Fui ascoltato nel marzo 2017 e durante la discussione sollevai anche la questione della legge regionale n. 12 del luglio 2011, che introduceva nelle gare per la fornitura di beni e servizi il principio della separatezza tra stazione appaltante e commissione aggiudicatrice. La stazione appaltante avrebbe potuto cioè nominare solo il presidente della commissione aggiudicatrice. Gli altri commissari avrebbero dovuto essere sorteggiati all’interno di un albo di professionisti costituito presso il dipartimento tecnico. La legge avrebbe dovuto impedire la nomina di commissioni compiacenti e manovrabili. Senonché nel gennaio 2012 fu modificata.
In che modo?
Con il decreto n. 13 emanato dall’allora presidente della Regione Raffaele Lombardo. Con questo provvedimento di dubbia legittimità il potere di selezionare le commissioni aggiudicatrici ritornava, per le gare di importo superiore a 1 milione 250mila euro, alla stazione appaltante. Si restitutiva cioè alla stazione appaltante la facoltà di scelta dell’intera commissione, facendo cadere ogni barriera anti-corruzione.
Sull’ispezione di Palazzo Adriano cosa disse alla Commissione antimafia?
Ne parlai in modo esplicito, chiamando in causa Candela e Damiani. Peraltro nel giugno 2016 Damiani era stato pure nominato direttore della Centrale unica di committenza per gli acquisti di servizi e forniture, nomina che confliggeva con l’altro suo incarico di direttore per gli acquisti e le forniture dell’Asp 6.
Quindi fece i loro nomi.
Ricordo che il presidente Musumeci, appena li tirai in ballo, mi chiese se per mia garanzia volevo che la seduta fosse segretata. Gli risposi che non era necessario, perché ogni mia dichiarazione era supportata da documenti. Il giorno dopo però scoprii, curiosando nel sito dell’Assemblea regionale siciliana, che la Commissione, facendo appello all’articolo 14 del suo regolamento, aveva deciso di non redigere il resoconto sommario della mia audizione.

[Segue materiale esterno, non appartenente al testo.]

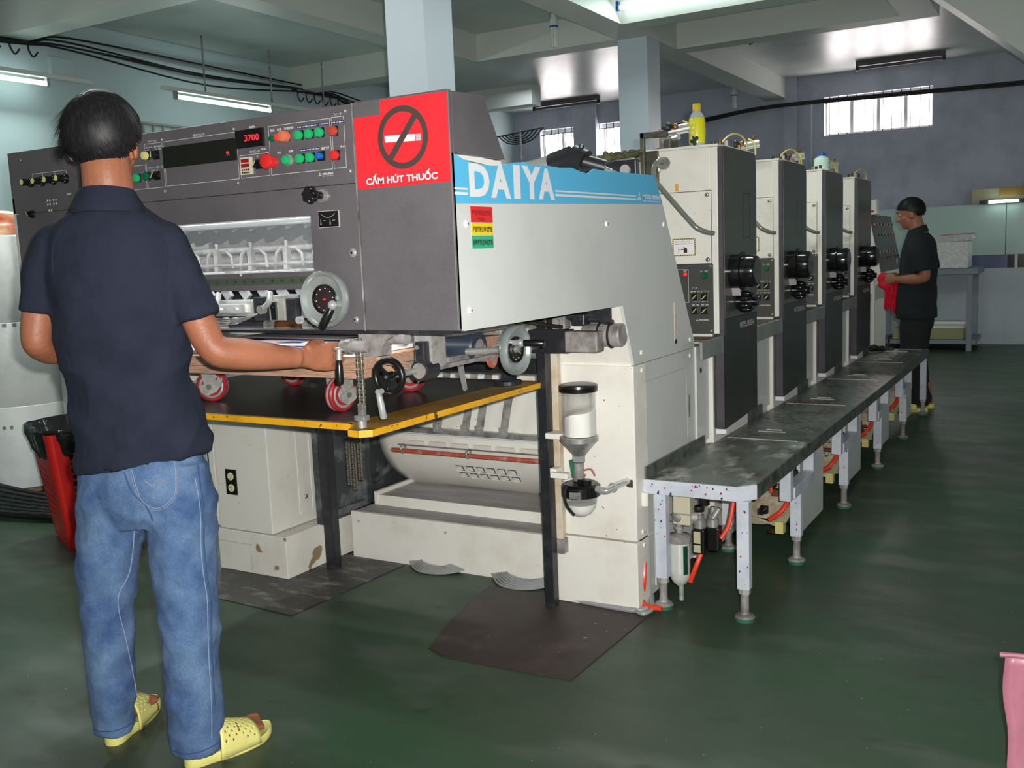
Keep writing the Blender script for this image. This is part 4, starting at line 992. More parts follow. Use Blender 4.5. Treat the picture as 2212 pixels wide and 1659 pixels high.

Dopo l’audizione cosa accadde?
Palizzolo mi tolse dalla vigilanza e mi nominò responsabile del prezziario dei lavori pubblici. Anche in questa sede richiamai l’attenzione sulla crescita esponenziale della voce servizi e forniture, che nel 2017 aveva raggiunto il 91,50% della spesa, mentre i lavori pubblici rappresentavano una quota residua dell’8,50%, contro il 27,50% del 2011. Ne parlai alla riunione della Commissione prezzario del 18 dicembre 2018, che presiedevo. E’ tutto a verbale nel sito del dipartimento tecnico. Indicai anche la necessità di introdurre una serie di correttivi. Il forte aumento di valore di servizi e forniture segnalava infatti, a mio giudizio, la presenza di un sistema corruttivo in continua crescita che sottraeva risorse ai lavori pubblici, mettendone in crisi ogni sua componente: imprese, lavoratori, professionisti.

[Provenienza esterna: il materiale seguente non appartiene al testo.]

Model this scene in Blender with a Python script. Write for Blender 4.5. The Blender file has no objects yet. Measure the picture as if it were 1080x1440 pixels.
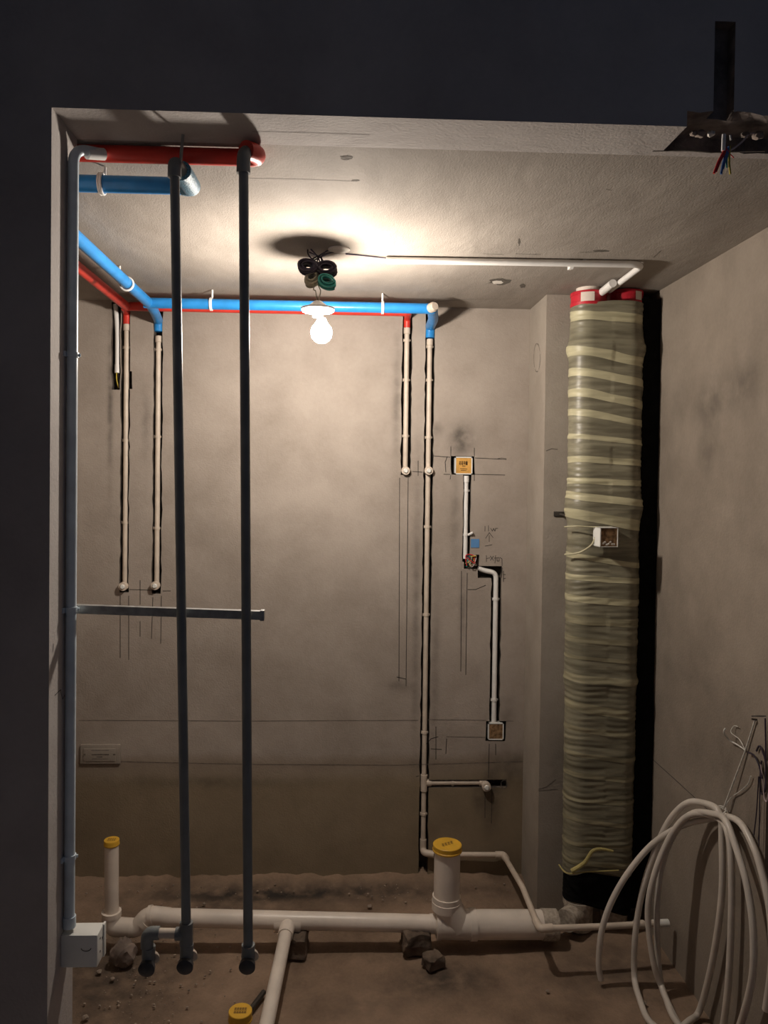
import bpy, bmesh, math, random
from mathutils import Vector, Matrix, noise
random.seed(7)
C = bpy.context.scene.collection
SC = bpy.context.scene

# ------------------------------------------------------------------ camera
CAM = Vector((0.0, 0.0, 1.98)); FPX = 1080.0
yaw, pitch, roll = math.radians(2.2), math.radians(1.0), math.radians(0.7)
fw = Vector((math.sin(yaw)*math.cos(pitch), math.cos(yaw)*math.cos(pitch), -math.sin(pitch)))
r0 = Vector((math.cos(yaw), -math.sin(yaw), 0)); u0 = r0.cross(fw)
rt = r0*math.cos(roll) + u0*math.sin(roll); up = -r0*math.sin(roll) + u0*math.cos(roll)
vy = Vector((0, 1, 0))
SX = 487 - (540 + FPX*vy.dot(rt)/vy.dot(fw)); SY = 667 - (720 - FPX*vy.dot(up)/vy.dot(fw))
cd = bpy.data.cameras.new('camera'); cam = bpy.data.objects.new('camera', cd); C.objects.link(cam)
cd.sensor_fit = 'AUTO'; cd.sensor_width = 36; cd.lens = FPX*36/1440
cd.shift_x = -SX/1440; cd.shift_y = SY/1440; cd.clip_start = 0.05
m = Matrix((rt, up, -fw)).transposed().to_4x4(); m.translation = CAM
cam.matrix_world = m; SC.camera = cam

def ray(x, y): return fw + rt*((x-540-SX)/FPX) + up*(-(y-720-SY)/FPX)
def at(x, y, Y): d = ray(x, y); return CAM + d*(Y/d.y)               # point of the ray through a pixel at depth Y
def atX(x, y, X): d = ray(x, y); return CAM + d*(X/d.x)
def atZ(x, y, Z): d = ray(x, y); return CAM + d*((Z-CAM.z)/d.z)

# ------------------------------------------------------------------ world, light, exposure
w = bpy.data.worlds.new('world'); SC.world = w; w.use_nodes = True
w.node_tree.nodes['Background'].inputs[0].default_value = (0.50, 0.64, 1.0, 1)
w.node_tree.nodes['Background'].inputs[1].default_value = 0.041
SC.view_settings.view_transform = 'Standard'; SC.view_settings.look = 'None'
SC.view_settings.exposure = 0.0; SC.view_settings.gamma = 1.0; SC.view_settings.use_curve_mapping = False
BULB_STRENGTH = 960.0

# ------------------------------------------------------------------ materials
def mat(name, col, rough=0.6, nscale=8, namt=0.12, bump=0.0, bscale=60, spec=0.4, metal=0.0, stretch=(1,1,1), alpha=None, trans=0, col2=None):
    mt = bpy.data.materials.new(name); mt.use_nodes = True
    nt = mt.node_tree; b = nt.nodes['Principled BSDF']
    b.inputs['Roughness'].default_value = rough; b.inputs['Metallic'].default_value = metal
    b.inputs['Specular IOR Level'].default_value = spec; b.inputs['Transmission Weight'].default_value = trans
    tc = nt.nodes.new('ShaderNodeTexCoord'); mp = nt.nodes.new('ShaderNodeMapping'); mp.inputs['Scale'].default_value = stretch
    nt.links.new(tc.outputs['Object'], mp.inputs['Vector'])
    n = nt.nodes.new('ShaderNodeTexNoise'); n.inputs['Scale'].default_value = nscale; n.inputs['Detail'].default_value = 6
    nt.links.new(mp.outputs[0], n.inputs['Vector'])
    mx = nt.nodes.new('ShaderNodeMix'); mx.data_type = 'RGBA'
    a = [c*(1-namt) for c in col]; d = [min(1, c*(1+namt)) for c in col] if col2 is None else col2
    mx.inputs[6].default_value = (*a, 1); mx.inputs[7].default_value = (*d, 1)
    rp = nt.nodes.new('ShaderNodeMapRange'); rp.inputs[1].default_value = 0.35; rp.inputs[2].default_value = 0.65
    nt.links.new(n.outputs[0], rp.inputs[0]); nt.links.new(rp.outputs[0], mx.inputs[0])
    nt.links.new(mx.outputs[2], b.inputs['Base Color'])
    if bump:
        n2 = nt.nodes.new('ShaderNodeTexNoise'); n2.inputs['Scale'].default_value = bscale; n2.inputs['Detail'].default_value = 5
        nt.links.new(mp.outputs[0], n2.inputs['Vector'])
        bp = nt.nodes.new('ShaderNodeBump'); bp.inputs['Strength'].default_value = bump; bp.inputs['Distance'].default_value = 0.004
        nt.links.new(n2.outputs[0], bp.inputs['Height']); nt.links.new(bp.outputs[0], b.inputs['Normal'])
    return mt

def math_node(nt, op, a, b=None, c=None, clamp=False):
    n = nt.nodes.new('ShaderNodeMath'); n.operation = op; n.use_clamp = clamp
    for i, v in enumerate((a, b, c)):
        if v is None: continue
        if isinstance(v, (int, float)): n.inputs[i].default_value = v
        else: nt.links.new(v, n.inputs[i])
    return n.outputs[0]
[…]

Come mai è finito allo Iacp?
Sarà una casualità, ma al termine di tutte queste mie prese di posizione non mi è stato più affidato alcun incarico dirigenziale in Regione. Chi mi ha sostituito come direttore della Commissione prezziario è stato peraltro arrestato di recente per un presunto tentativo di concussione per fatti antecedenti la sua nomina. Poi, il 1° aprile 2019, sono stato assegnato in modo temporaneo all’Istituto autonomo case popolari di Palermo su incarico del suo commissario straordinario, il dottor Ferruccio Ferruggia, e del dottor Bellomo, passato nel frattempo alla direzione del dipartimento Infrastrutture, che vigila sugli Iacp dell’intera Sicilia.
Si è gettato il passato alle spalle, insomma.
Non completamente. Pochi giorni fa ho saputo dal mio avvocato di essere stato rinviato a giudizio per diffusione di dati giudiziari.
Per quale motivo?
Per avere inoltrato al presidente della Regione, perché valutasse la possibilità di costituirsi parte civile, il provvedimento di rinvio a giudizio a carico di un consulente dell’Asp 6 che seguiva l’appalto di Palazzo Adriano e mi aveva diffamato.